Science Fantasy, Young Adult

Review: Remote Control

Cover of Remote Control, featuring the head of a young, bald dark-skinned girl superimosed with an image of a tree.

Title: Remote Control

Author: Nnedi Okorafor

Genre: Science Fantasy

Trigger Warnings: Death, death of children, death of parent, death of animals, violence against children, periods, being hit by a car, guns (brief)

Back Cover:

“She’s the adopted daughter of the Angel of Death. Beware of her. Mind her. Death guards her like one of its own.”

The day Fatima forgot her name, Death paid a visit. From hereon in she would be known as Sankofa–a name that meant nothing to anyone but her, the only tie to her family and her past.

Her touch is death, and with a glance a town can fall. And she walks–alone, except for her fox companion–searching for the object that came from the sky and gave itself to her when the meteors fell and when she was yet unchanged; searching for answers.

But is there a greater purpose for Sankofa, now that Death is her constant companion?

Review:

The back cover of this book is kind of misleading, but I don’t really blame it because it would be hard to write a description of what happens in this book that doesn’t sound incredibly boring. There is no greater purpose for Sankofa. But this book isn’t about that. It’s not really about a plot at all. It’s about Sankofa, a girl who can kill with a thought and can’t always control it and whom everyone fears because of it.

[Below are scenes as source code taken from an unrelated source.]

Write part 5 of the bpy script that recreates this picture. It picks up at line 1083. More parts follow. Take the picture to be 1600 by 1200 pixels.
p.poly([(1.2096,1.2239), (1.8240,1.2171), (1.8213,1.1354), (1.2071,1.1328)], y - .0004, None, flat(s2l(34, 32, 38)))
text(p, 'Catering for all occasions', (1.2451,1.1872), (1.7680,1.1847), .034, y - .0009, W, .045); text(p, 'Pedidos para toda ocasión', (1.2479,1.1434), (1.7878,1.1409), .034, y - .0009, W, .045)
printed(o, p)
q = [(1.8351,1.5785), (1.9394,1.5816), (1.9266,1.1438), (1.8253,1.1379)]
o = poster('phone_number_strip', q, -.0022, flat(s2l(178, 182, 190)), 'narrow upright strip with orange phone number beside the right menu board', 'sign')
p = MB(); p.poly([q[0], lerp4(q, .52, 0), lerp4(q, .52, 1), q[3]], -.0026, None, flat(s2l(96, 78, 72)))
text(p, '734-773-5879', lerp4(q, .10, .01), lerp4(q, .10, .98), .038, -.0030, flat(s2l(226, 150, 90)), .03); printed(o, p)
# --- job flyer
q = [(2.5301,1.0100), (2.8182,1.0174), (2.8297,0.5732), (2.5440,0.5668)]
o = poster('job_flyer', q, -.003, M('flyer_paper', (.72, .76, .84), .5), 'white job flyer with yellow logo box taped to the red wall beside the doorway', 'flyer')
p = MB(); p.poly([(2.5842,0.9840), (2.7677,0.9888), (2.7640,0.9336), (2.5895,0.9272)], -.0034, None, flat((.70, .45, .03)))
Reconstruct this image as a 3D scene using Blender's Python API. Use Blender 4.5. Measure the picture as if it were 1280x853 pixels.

This story is, overwhelmingly, a tragedy. It is the story of Sankofa, a child, a young child, losing everything and everyone she knew and cared about again and again and again. The first time this happens she is seven, when she loses her family and her town and her name and everything she ever knew in one moment of disaster. With no home, no name, and no one to help her, she begins chasing something that was stolen from her.

All technology dies under her touch, but she doesn’t even need touch to kill a human. Stories of her spread, and people fear her, and many hate what they fear. She is alone except for her fox companion. Every single refuge she finds is eventually destroyed or she is driven away by those who fear her power of death and hate what they fear. And as I read, all I could think was, She is a child. She is a child. She is seven, eight, nine, ten years old. She is too young for your hate and fear. She does not want to kill you. She is a child who has lost everything too many times to count. Have compassion.

But of course, there are children her age and younger in our real world also who face anger and fear and hatred from adults for something they cannot control and did not choose.

This is not a happy book. It isn’t long, but the emotions it contains are large. This is a small story of big feelings, grief and loss and pain and being a child alone in the world and hated for something you are that you did not ask for, did not choose, and can’t stop being. It is beautiful and vivid and intense and engrossing despite the lack of discernable plot and, above all else, heartbreaking.